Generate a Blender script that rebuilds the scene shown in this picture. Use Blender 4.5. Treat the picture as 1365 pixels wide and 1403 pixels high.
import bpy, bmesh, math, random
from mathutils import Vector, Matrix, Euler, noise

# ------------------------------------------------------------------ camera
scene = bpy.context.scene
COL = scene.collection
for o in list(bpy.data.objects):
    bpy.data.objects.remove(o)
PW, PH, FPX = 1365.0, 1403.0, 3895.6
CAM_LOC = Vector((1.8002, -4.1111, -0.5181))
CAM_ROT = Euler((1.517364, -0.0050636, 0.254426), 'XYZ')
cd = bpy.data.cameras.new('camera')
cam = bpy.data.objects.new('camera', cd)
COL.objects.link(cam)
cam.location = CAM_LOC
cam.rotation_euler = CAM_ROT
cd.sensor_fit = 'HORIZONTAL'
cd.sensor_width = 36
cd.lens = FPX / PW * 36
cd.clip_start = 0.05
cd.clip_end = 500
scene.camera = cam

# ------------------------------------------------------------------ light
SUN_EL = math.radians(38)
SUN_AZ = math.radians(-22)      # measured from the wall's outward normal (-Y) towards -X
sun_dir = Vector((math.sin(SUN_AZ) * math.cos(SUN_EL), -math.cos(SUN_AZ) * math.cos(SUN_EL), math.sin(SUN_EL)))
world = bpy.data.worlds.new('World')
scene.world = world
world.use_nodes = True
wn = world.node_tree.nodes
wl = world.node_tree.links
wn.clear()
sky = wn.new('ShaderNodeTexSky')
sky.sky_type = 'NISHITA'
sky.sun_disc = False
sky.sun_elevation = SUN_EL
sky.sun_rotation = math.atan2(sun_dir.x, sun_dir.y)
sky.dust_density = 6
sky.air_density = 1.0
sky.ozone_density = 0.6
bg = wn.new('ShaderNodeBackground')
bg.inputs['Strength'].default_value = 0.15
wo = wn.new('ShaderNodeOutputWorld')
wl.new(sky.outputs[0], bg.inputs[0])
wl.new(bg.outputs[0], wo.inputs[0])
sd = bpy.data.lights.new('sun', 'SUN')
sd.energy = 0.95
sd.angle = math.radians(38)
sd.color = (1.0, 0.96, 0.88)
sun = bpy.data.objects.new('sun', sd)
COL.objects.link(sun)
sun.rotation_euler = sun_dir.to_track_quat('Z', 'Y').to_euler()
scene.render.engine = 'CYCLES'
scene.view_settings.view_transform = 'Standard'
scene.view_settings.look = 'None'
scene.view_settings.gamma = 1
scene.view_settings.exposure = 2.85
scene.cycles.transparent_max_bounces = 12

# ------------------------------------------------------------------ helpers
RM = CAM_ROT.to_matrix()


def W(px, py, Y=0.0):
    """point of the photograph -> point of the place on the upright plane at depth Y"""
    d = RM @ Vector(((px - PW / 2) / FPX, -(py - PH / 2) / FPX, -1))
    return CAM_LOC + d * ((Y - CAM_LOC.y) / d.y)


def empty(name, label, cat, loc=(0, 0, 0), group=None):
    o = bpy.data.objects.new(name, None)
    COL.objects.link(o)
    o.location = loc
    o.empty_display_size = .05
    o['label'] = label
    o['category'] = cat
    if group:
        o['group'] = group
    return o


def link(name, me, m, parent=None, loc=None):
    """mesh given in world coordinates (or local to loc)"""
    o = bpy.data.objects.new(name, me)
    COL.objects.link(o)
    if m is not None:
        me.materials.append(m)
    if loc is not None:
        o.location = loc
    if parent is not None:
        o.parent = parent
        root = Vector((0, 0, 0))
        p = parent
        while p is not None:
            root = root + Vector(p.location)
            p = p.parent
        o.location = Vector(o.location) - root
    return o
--
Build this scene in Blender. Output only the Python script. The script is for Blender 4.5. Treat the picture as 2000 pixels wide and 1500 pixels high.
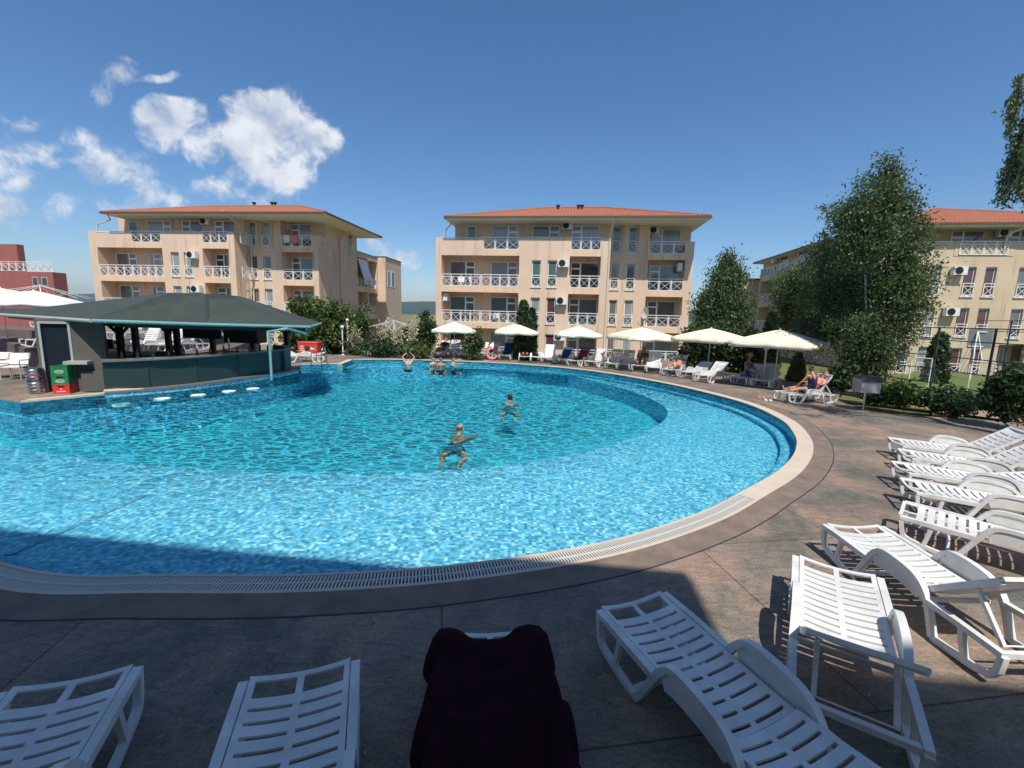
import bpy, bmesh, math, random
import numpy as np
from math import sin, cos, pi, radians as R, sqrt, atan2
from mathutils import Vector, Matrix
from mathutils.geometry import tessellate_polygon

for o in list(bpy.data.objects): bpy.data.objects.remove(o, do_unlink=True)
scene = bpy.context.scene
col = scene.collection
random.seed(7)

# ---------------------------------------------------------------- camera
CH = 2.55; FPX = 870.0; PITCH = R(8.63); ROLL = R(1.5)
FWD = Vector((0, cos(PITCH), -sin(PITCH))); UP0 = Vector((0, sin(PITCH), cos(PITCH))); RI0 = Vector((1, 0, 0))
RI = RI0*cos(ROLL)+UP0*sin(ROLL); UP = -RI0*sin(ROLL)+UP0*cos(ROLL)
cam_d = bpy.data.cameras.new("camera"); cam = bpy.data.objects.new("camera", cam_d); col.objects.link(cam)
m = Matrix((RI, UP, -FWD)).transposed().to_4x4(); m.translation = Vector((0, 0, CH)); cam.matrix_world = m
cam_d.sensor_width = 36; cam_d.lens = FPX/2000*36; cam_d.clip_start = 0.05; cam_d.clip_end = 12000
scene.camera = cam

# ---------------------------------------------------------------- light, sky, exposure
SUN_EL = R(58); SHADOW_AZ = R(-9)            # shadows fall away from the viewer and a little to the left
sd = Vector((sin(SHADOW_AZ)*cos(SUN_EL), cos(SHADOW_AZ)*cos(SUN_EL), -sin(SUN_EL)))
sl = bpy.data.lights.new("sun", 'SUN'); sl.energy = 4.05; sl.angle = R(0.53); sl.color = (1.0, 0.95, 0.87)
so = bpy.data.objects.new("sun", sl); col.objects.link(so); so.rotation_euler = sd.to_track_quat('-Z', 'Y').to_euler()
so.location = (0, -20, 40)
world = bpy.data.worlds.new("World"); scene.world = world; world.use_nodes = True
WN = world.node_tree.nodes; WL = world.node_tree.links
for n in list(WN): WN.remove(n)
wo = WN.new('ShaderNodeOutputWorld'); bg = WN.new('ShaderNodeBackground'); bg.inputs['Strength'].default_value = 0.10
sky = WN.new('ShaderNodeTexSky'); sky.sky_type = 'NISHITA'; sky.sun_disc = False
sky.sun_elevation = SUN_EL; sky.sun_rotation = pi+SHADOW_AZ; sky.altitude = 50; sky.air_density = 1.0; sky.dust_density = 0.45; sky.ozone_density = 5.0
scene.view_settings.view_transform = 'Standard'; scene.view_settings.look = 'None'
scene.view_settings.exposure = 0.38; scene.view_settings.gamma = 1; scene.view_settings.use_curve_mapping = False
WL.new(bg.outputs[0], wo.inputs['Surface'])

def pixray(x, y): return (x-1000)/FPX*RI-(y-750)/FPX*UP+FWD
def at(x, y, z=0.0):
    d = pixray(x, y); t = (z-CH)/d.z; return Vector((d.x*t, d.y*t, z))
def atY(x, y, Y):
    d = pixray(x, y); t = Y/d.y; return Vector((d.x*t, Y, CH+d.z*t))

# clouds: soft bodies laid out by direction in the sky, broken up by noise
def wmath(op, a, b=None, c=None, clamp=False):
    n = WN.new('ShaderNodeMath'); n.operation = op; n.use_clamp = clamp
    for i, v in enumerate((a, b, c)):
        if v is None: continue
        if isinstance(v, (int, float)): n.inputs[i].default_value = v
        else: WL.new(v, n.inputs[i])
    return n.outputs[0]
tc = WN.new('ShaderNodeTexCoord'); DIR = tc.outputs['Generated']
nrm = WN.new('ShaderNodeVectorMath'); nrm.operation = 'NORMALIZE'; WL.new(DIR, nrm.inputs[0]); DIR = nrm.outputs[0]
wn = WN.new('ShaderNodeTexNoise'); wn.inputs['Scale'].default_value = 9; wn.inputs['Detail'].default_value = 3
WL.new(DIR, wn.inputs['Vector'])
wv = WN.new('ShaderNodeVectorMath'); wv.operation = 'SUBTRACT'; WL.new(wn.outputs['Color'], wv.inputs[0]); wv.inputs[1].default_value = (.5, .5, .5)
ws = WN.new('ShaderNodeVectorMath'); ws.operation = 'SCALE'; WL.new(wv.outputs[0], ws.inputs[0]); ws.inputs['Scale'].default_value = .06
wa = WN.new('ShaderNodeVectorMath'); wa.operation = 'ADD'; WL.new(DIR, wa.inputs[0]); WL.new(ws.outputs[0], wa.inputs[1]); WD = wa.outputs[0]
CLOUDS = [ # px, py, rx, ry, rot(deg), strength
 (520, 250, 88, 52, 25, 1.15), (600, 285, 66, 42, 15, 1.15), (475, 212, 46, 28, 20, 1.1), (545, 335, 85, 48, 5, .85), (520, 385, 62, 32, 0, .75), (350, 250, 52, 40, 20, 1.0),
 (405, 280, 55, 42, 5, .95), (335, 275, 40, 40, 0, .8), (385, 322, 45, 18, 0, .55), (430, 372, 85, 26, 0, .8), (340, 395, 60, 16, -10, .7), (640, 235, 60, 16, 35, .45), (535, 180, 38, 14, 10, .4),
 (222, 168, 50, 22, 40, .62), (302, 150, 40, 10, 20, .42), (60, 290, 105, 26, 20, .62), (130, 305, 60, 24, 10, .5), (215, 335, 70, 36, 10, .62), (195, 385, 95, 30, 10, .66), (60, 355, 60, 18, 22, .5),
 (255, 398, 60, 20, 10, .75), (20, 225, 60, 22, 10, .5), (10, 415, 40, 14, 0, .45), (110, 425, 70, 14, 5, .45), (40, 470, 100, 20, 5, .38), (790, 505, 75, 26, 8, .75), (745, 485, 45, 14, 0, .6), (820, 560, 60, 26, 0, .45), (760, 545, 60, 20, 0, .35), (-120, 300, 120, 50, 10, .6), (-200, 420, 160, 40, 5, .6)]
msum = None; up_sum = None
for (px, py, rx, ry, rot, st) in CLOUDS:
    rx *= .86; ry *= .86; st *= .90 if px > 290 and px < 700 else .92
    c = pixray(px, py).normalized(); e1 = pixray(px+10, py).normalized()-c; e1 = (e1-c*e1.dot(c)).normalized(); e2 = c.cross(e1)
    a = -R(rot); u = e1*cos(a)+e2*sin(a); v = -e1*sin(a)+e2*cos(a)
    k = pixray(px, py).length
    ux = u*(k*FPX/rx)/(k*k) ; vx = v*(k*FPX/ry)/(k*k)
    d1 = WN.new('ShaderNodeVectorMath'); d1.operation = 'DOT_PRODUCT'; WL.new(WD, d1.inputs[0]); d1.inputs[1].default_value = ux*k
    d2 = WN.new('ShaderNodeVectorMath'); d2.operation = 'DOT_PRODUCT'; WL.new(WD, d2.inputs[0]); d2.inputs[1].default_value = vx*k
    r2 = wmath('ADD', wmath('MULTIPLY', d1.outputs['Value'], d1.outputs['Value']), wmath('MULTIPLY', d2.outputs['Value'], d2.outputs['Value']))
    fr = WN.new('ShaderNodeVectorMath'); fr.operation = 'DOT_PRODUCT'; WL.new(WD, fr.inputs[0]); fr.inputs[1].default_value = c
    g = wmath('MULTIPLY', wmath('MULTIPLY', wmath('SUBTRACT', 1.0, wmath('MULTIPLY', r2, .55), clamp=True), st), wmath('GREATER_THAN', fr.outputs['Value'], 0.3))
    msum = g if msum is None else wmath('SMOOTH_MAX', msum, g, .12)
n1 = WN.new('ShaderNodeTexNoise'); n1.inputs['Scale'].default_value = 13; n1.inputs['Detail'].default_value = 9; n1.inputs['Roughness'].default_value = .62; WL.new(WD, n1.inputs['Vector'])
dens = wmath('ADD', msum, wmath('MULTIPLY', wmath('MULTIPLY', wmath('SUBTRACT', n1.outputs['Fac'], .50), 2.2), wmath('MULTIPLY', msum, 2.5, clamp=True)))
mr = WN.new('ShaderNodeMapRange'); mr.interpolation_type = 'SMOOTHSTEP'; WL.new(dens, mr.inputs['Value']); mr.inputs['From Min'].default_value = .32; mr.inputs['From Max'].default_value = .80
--
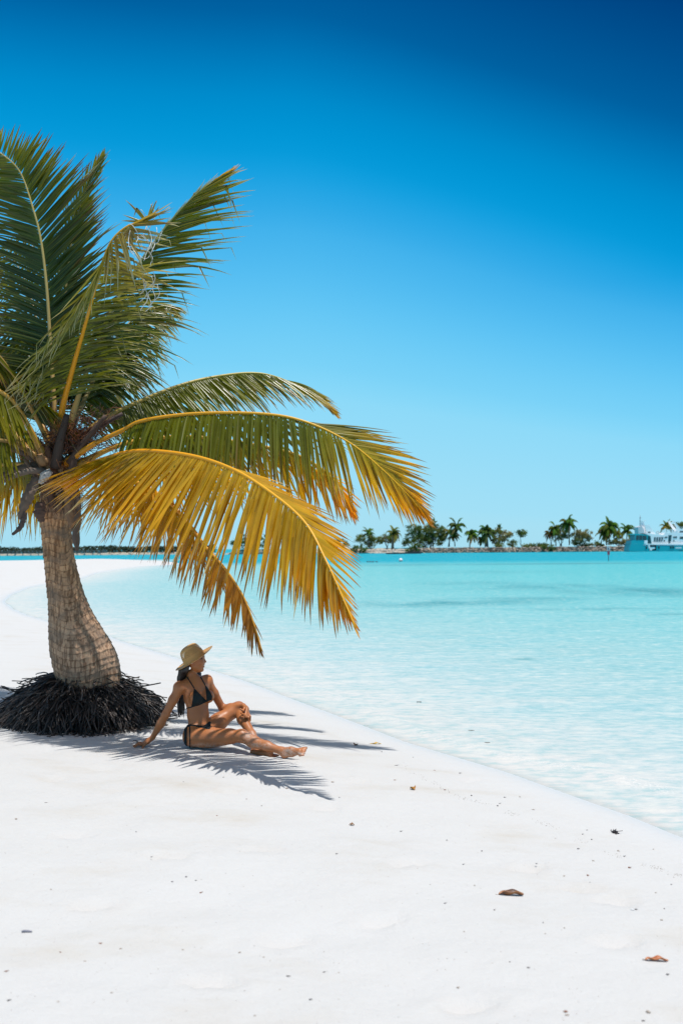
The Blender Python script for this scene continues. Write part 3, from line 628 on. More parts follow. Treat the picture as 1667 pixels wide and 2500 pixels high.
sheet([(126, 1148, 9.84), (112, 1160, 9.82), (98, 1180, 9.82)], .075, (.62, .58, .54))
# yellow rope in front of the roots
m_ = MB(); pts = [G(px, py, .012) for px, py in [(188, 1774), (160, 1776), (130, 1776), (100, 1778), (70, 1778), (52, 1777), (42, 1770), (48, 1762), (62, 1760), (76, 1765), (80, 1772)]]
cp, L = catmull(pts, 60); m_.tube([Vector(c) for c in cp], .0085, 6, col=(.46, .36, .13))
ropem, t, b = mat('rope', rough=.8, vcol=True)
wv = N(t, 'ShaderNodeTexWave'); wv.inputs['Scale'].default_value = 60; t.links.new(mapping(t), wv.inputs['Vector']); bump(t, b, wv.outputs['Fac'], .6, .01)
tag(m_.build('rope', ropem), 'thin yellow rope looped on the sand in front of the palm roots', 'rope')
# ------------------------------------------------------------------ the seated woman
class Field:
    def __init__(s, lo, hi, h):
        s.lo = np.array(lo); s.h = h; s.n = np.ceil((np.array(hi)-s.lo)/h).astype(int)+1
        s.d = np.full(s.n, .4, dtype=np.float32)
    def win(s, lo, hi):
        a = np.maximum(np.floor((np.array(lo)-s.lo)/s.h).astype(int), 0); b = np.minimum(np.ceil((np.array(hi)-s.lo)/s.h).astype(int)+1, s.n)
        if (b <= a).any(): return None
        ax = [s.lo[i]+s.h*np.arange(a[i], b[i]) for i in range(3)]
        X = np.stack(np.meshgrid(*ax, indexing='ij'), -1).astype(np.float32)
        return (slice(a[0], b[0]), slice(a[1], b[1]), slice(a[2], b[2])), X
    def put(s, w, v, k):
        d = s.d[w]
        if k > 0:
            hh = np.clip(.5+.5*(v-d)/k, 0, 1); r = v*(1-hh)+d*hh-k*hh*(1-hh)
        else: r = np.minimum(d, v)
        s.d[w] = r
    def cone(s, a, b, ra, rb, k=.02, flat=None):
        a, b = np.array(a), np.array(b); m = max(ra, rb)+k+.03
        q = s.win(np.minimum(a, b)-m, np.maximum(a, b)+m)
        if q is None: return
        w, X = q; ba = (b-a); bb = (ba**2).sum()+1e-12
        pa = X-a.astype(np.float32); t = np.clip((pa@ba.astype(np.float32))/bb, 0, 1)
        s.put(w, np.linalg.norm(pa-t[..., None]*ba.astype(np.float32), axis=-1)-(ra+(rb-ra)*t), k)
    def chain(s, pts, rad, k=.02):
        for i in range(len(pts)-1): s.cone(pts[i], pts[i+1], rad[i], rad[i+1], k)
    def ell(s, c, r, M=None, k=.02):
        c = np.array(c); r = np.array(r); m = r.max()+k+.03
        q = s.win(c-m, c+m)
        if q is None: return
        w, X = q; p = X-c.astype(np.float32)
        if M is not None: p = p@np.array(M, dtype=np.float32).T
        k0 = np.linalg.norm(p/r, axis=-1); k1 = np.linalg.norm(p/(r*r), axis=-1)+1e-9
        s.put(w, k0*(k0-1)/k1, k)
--
◆ **What the task requires**
Set down exactly the lines from the line that contains "Generate a Blender" to the line that contains "from mathutils import Vector, Matrix, Euler, noise", both lines included, and nothing more.

◆ **Exercise response**
Generate a Blender script that rebuilds the scene shown in this picture. Use Blender 4.5. Treat the picture as 1365 pixels wide and 1403 pixels high.
import bpy, bmesh, math, random
from mathutils import Vector, Matrix, Euler, noise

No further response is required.